Dutch housing corporations and renters’ organizations say the national government’s proposed compensation for a two-year freeze on social housing rent increases falls far short of what is needed. Corporations estimate a loss of over 3 billion euros in rental income, while the government is offering 1.1 billion euros in total compensation spread over three years, according to NOS.

Housing Minister Mona Keijzer announced the freeze earlier this week, stating that rents for social housing units will not increase on July 1, 2025, or July 1, 2026. She followed the announcement by promising compensation for housing corporations. On Friday, the government revealed the specific amounts: 270 million euros in 2026 and 405 million euros in both 2027 and 2028.

Aedes, the national association of housing corporations, sharply criticized the figures. “It’s a drop in the ocean,” the organization told NOS. Aedes chair Liesbeth Spies warned that the freeze will hurt both existing tenants and prospective ones.

“The rent freezes are leaving tenants out in the cold,” said Spies. She added that without the expected rent increases, housing corporations will have to cancel tens of thousands of planned new social housing units.

The funding shortfall will also limit corporations’ ability to upgrade existing properties. “We will be able to insulate fewer homes or install electric heat pumps in place of gas-fired boilers,” Spies said. “It’s an insult to tenants who won’t see their energy bills go down, and to everyone waiting for an affordable social housing unit.”

Until this week, the government had allowed housing corporations to raise rents by an average of 4.5 percent in 2025. Based on that expectation, corporations had reached an agreement with Minister Keijzer to ramp up construction of social housing—from fewer than 18,000 new units in 2023 to 30,000 per year.
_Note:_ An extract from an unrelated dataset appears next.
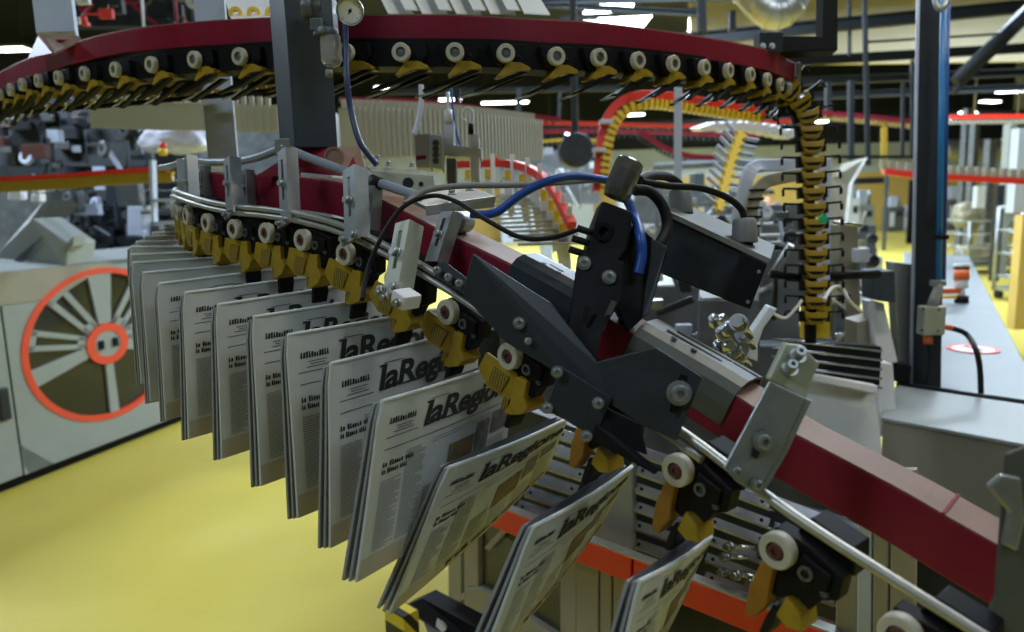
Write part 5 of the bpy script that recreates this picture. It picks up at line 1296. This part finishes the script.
for k, (x, y, w, h, m) in enumerate([(690,200,22,14,'wallyellow'),(712,193,14,14,'wallyellow'),(776,215,12,6,'wallyellow'),(700,178,10,10,'greypost'),(545,172,12,8,'postlight')]):
    yb = PZ(x,400,0); q0 = W(x-w/2,y-h/2,9.5); q1 = W(x+w/2,y-h/2,9.5); b = MB(); b.obox(V((q0.x,q0.y,0)), V((q1.x-q0.x,0,0)), V((0,.3,0)), V((0,0,q0.z))); tag(b.build('distant_cabinet', m, bevel=.01),['small yellow cabinet far behind the left gland of control box','narrow yellow cabinet far behind the black cable arch','small yellow cabinet far behind the arched guide','small blue-grey cabinet far behind the smoked cap','small pale blue cabinet far behind the white hangers'][k],'cabinet')
t = thing('stitching_machine', 'large cluttered dark machine body filling the space behind the red beam and control box', 'machine', W(740,420,3.2))
def sm(nm, x0, y0, x1, y1, Z, m, th=.3):
    b = MB(); b.prism([W(x0,y1,Z),W(x1,y1,Z),W(x1,y0,Z),W(x0,y0,Z)], V((0,th,0))); return b.build(nm, m, t, bevel=.008)
sm('middle_body',500,285,700,352,3.3,'midmach',.5)
sm('lower_body',540,345,845,520,3.1,'midmach',.6); sm('upper_body',690,300,800,350,3.4,'darkmach',.4); sm('left_body',440,330,560,470,3.4,'darkmach',.5)
sm('tan_column',835,225,858,350,3.2,'wrap'); sm('putty_block',855,318,876,360,3.0,'panel',.2)
random.seed(21)
for k in range(46):
    x, y = random.uniform(560,872), random.uniform(235,345); s = random.uniform(4,13); Z = random.uniform(2.6,3.05); m = random.choice(['machine2','steel','zinc','darkmach','midmach','black','postlight','wrap','darkmach'])
    b = MB(); p = W(x,y,Z); r = s/FPX*Z
    q = random.random()
    if q < .4: b.box(p, r*1.6, r, r*random.uniform(.6,2.2))
    elif q < .75: b.tube([p, p+V((random.uniform(-.16,.16),random.uniform(0,.1),random.uniform(-.16,.1)))], r*.35, 8)
    else: b.lathe(p, (random.uniform(-.4,.4),-1,.2), [(0,0),(r*.3,0),(r*.35,r*.2),(r*.8,r*.2),(r*.9,-r*.3),(0,-r*.3)], 14)
    b.build(random.choice(['fitting','bracket','lever']) if q < .4 else ('rod' if q < .75 else 'pulley'), m, t, bevel=.002)
def clutter(nm, label, x0, x1, y0, y1, Z0, Z1, n, pal, seed, smin=4, smax=12):
    random.seed(seed); t = thing(nm, label, 'machine', W((x0+x1)/2, y1, Z1))
    b = MB(); b.prism([W(x0,y1,Z1),W(x1,y1,Z1),W(x1,y0,Z1),W(x0,y0,Z1)], V((0,.1,0))); b.build('back_frame', pal[0], t)
    for k in range(n):
        x, y = random.uniform(x0,x1), random.uniform(y0,y1); s = random.uniform(smin,smax); Z = random.uniform(Z0,Z1); m = random.choice(pal); b = MB(); p = W(x,y,Z); r = s/FPX*Z; q = random.random()
        if q < .45: b.box(p, r*random.uniform(.8,2.6), r, r*random.uniform(.4,2.0))
        elif q < .75:
            g = r*random.uniform(1,3.5); a = random.choice([0,0,math.pi/2,math.pi/2,random.uniform(0,3)]); d = V((math.cos(a),.1,math.sin(a))); b.tube([p-d*g, p+d*g], r*.22, 8)
        else: b.lathe(p, (random.uniform(-.6,.6),-1,.2), [(0,0),(r*.3,0),(r*.35,r*.2),(r*.8,r*.2),(r*.9,-r*.3),(0,-r*.3)], 14)
        b.build('housing' if q < .45 else ('rod' if q < .75 else 'pulley'), m, t, bevel=.002)
clutter('press_machinery','dark jumbled press machinery under the overhead conveyor at far left',-10,150,104,166,6.2,7.0,60,['darkmach','darkmach','midmach','hub','greypost','darkmach','midmach','postlight'],31)
clutter('press_machinery','dark jumbled machinery between inclined feeder and the row of newspapers',62,186,194,258,5.9,6.6,60,['darkmach','midmach','darkmach','greypost','postlight','midmach'],32)
clutter('rear_machinery','bright jumbled machinery behind blue hose and red riser',500,600,150,204,6.5,8.5,45,['midmach','machine','postlight','machine2','darkmach','midmach','zinc'],33,2,6)
clutter('rear_machinery','jumbled pale machinery behind the control box and its cables',636,760,186,246,5.0,7.0,50,['midmach','machine','wallyellow','machine2','darkmach','zinc','midmach'],34,2,8)
clutter('rear_machinery','jumbled machinery between the descending chain and the inclined belt',758,806,205,300,2.9,4.0,34,['midmach','machine','darkmach','machine2','zinc','darkmach'],35,3,9)
clutter('rear_machinery','jumbled small machinery left of the far aisle behind the steel rod',838,876,225,300,3.6,6.0,34,['midmach','machine','darkmach','machine2','wrap','machine2'],36,3,8)
clutter('overhead_machinery','dark jumble of rails and red parts above the crimson beam at upper left',70,280,-8,26,3.2,4.5,40,['darkmach','darkmach','midmach','signal_red','greypost','red','machine2'],37,3,9)
# big diagonal grey-brown belt right of chain
b = MB(); b.prism([W(832,300,2.9),W(830,180,3.6),W(842,164,5),W(868,157,6),W(852,185,4.6),W(846,240,3.5),(W(846,310,2.9))], (.04,.1,0)); tag(b.build('inclined_belt', 'wrap'), 'grey-brown inclined belt guard rising right of the descending chain', 'belt')
# dark blue blob near 575,150 and blue poles
b = MB(); p = W(577,150,6); b.cyl(p, p+V((0,.3,0)), .14, n=16); b.cyl(p+V((0,.15,.1)), V((p.x,p.y+.15,HC)), .03, n=8); tag(b.build('dark_motor', 'darkmach', bevel=.02), 'dark round motor left of the red curved riser', 'motor')
strut(565,134,566,160,7,3,'blue vertical post left of the dark round motor','blue')
strut(541,150,541,166,9,2,'thin blue post behind the white hangers','blue')
# person in the distance
def person(px, py_head, Z):
    h = W(px, py_head, Z); x, y = h.x, h.y; hh = 1.66
    t = thing('person', 'distant person in dark clothes standing between the two chains', 'person', V((x,y,0)))
    def skin(name, pts, edges, rad, m):
        me = bpy.data.meshes.new(name); me.from_pydata([V(p) for p in pts], edges, []); o = bpy.data.objects.new(name, me); COL.objects.link(o); o.parent = t
        md = o.modifiers.new('skin', 'SKIN'); 
        for v, r in zip(me.skin_vertices[0].data, rad): v.radius = (r, r)
        me.skin_vertices[0].data[0].use_root = True
        s = o.modifiers.new('sub', 'SUBSURF'); s.levels = 1; s.render_levels = 2; me.materials.append(M[m]); return o
    skin('body', [(0,0,.92),(0,0,1.15),(0,0,1.38),(0,0,1.46),(0,-.01,1.58),(-.19,0,1.38),(-.24,-.02,1.12),(-.20,-.14,.92),(.19,0,1.38),(.25,-.02,1.12),(.18,-.2,1.0),(-.10,0,.88),(-.11,-.02,.48),(-.11,.02,.08),(-.12,-.14,.04),(.10,0,.88),(.12,-.02,.48),(.12,.02,.08),(.13,-.14,.04)],
         [(0,1),(1,2),(2,3),(3,4),(2,5),(5,6),(6,7),(2,8),(8,9),(9,10),(0,11),(11,12),(12,13),(13,14),(0,15),(15,16),(16,17),(17,18)],
         [.13,.13,.14,.055,.095,.06,.045,.035,.06,.045,.035,.09,.06,.045,.04,.09,.06,.045,.04], 'skin')
    skin('shirt', [(0,0,.95),(0,0,1.15),(0,0,1.36),(0,0,1.42),(-.19,0,1.38),(-.23,-.01,1.22),(.19,0,1.38),(.235,-.01,1.22)], [(0,1),(1,2),(2,3),(2,4),(4,5),(2,6),(6,7)], [.15,.15,.16,.08,.075,.06,.075,.06], 'cloth')
    skin('trousers', [(0,0,.95),(-.10,0,.86),(-.11,-.02,.48),(-.11,.02,.12),(.10,0,.86),(.12,-.02,.48),(.12,.02,.12)], [(0,1),(1,2),(2,3),(0,4),(4,5),(5,6)], [.15,.105,.075,.06,.105,.075,.06], 'greypost')
    b = MB(); b.lathe(V((x,y+.015,1.60)), UPZ, [(.105,0),(.112,.05),(.095,.09),(.05,.115),(0,.12)], 14); b.build('hair', 'hair', t)
person(769, 190, 15)
# ================================================================= LIGHT
def area(loc, sx, sy, power, col=(.95,.98,1.0), rot=(0,0,0)):
    l = bpy.data.lights.new('hall_and_fill_light', 'AREA'); l.shape = 'RECTANGLE'; l.size = sx; l.size_y = sy; l.energy = power; l.color = col
    o = bpy.data.objects.new('hall_and_fill_light', l); COL.objects.link(o); o.location = loc; o.rotation_euler = rot; return o
CC = (.70,.85,1.0)
for x, y, p in ((-6,5.5,330),(-6,11,300),(2.6,4.2,130),(1.5,8,380),(2,14,620),(7,10,380),(7,18,760),(0,22,760),(-7,20,300),(9,26,500),(5,6,50)):
    area((x,y,4.7), 2.4, .5, p*LK, CC)
area((-2.6,-.6,4.3), 2.2, .4, 60*LK, CC)
area((2.4,-1.2,4.5), 2.2, .4, 42*LK, CC)  # unseen right-front light added to brighten the newspaper faces
area((1.6,1.6,4.6), 1.6, .4, 40*LK, (1,.93,.80))
w = bpy.data.worlds.new('world'); bpy.context.scene.world = w; w.use_nodes = True
w.node_tree.nodes['Background'].inputs[0].default_value = (.8,.88,1,1); w.node_tree.nodes['Background'].inputs[1].default_value = .15
s = bpy.context.scene; s.view_settings.view_transform = 'Standard'; s.view_settings.look = 'None'; s.view_settings.gamma = 1; s.view_settings.exposure = 0.2
try: s.view_settings.use_curve_mapping = False
except Exception: pass
# ================================================================= ASSEMBLIES
def adopt(top, o):
    if o.type == 'EMPTY':
        ch = list(o.children); m = o.matrix_basis.copy()
        if not ch: bpy.data.objects.remove(o); return
        main = ch[0]; nm = o.name.split('.')[0]
        subs = ch[1:]
        main.name = nm
        main.parent = top; main.matrix_basis = Matrix.Translation(-top.location) @ m @ main.matrix_basis
        for s in subs: s.parent = main
        bpy.data.objects.remove(o)
    else:
        o.parent = top; o.location = o.location-top.location
        for k in ('label', 'category', 'group'):
            if k in o: del o[k]
def assemble(name, label, cat, names, loc, test=None):
    sel = [o for o in COL.objects if o.parent is None and o.name.split('.')[0] in names and (test is None or test(o))]
    top = thing(name, label, cat, loc)
    for o in sel: adopt(top, o)
    return top
bpy.context.view_layer.update()
assemble('front_conveyor', 'gripper conveyor with dark red box beam, steel guide rail and zinc brackets crossing the foreground', 'conveyor',
  {'conveyor_beam','chain_channel','guide_rail','guide_tube','slotted_bracket','tube_clamp_block','support_strip','crosspiece','mounting_plate','beam_gusset','large_slotted_bracket','corner_bracket','splice_plate','beam_cover'}, BP[50])
assemble('sensor_unit', 'black sensor head with smoked cap on dark bolted plates across the red beam', 'sensor', {'sensor_mount','sensor_head'}, W(600,330,.90))
assemble('overhead_conveyor', 'overhead gripper conveyor with long curved crimson beam arching across the top of the picture', 'conveyor', {'overhead_beam','overhead_chain_channel','post_foot'}, OBP[50])
assemble('delivery_machine', 'white-grey machine with flat metal table, rails and steel rods at right', 'machine',
  {'conveyor_table','white_upright','grey_cover','grey_box','black_recess','white_panel','steel_rod','black_backing','curved_white_arm','beige_block','post_edge_strip'}, PZ(950,400,0))
assemble('trimming_machine', 'lower centre machine with bright red guard rail, putty panels and polished steel slats', 'machine',
  {'red_guard_rail','cream_panel','upper_panel','vertical_panel','window_frame','window_highlight_bar','machine_foot','machine_interior','drum_backing','steel_slat'}, G0+V((0,0,-.86)))
assemble('arched_guide', 'grey-blue arched guide frame with dark lugs left of the descending chain', 'machine frame', {'arch_frame','guide_lug'}, W(750,236,2.45))
assemble('chain_lift', 'vertical chain lift core with punched blue-grey plate and yellow sunlit-link block', 'conveyor', {'descending_chain','blue_grey_plate','plate_bolt','lit_links_block'}, W(815,345,2.1))
assemble('inclined_feeder', 'grey inclined sheet feeder with slanting arm standing on the cabinet at far left', 'machine', {'inclined_shield','inclined_arm'}, W(30,275,4.9))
That plan is now considered unachievable.

The Woonbond, the national renters' advocacy group, initially welcomed the rent freeze. However, after the compensation figures were made public, the group reversed its position.

“It’s really a pittance,” Woonbond director Zeno Winkels told NOS. “All the good intentions are now in jeopardy. This cabinet is shrinking the social housing sector.” Winkels pointed to the likely drop in new construction as a direct consequence of undercompensation.

While social rents will be frozen, tenant incomes are expected to rise due to annual increases in wages and benefits. As a result, the government expects to save around 500 million euros per year in reduced housing benefit payments.

For the first two years, these savings will be redirected into what the coalition is calling a “boodschappenbonus”—translated as “grocery bonus.” The measure is a one-time increase in housing benefit payments in 2026, totaling 1 billion euros. Only those who already receive housing benefits will be eligible for this bonus.

Starting in 2027, however, the government plans to permanently reduce housing benefits, even though it will continue saving approximately 500 million euros per year on the program.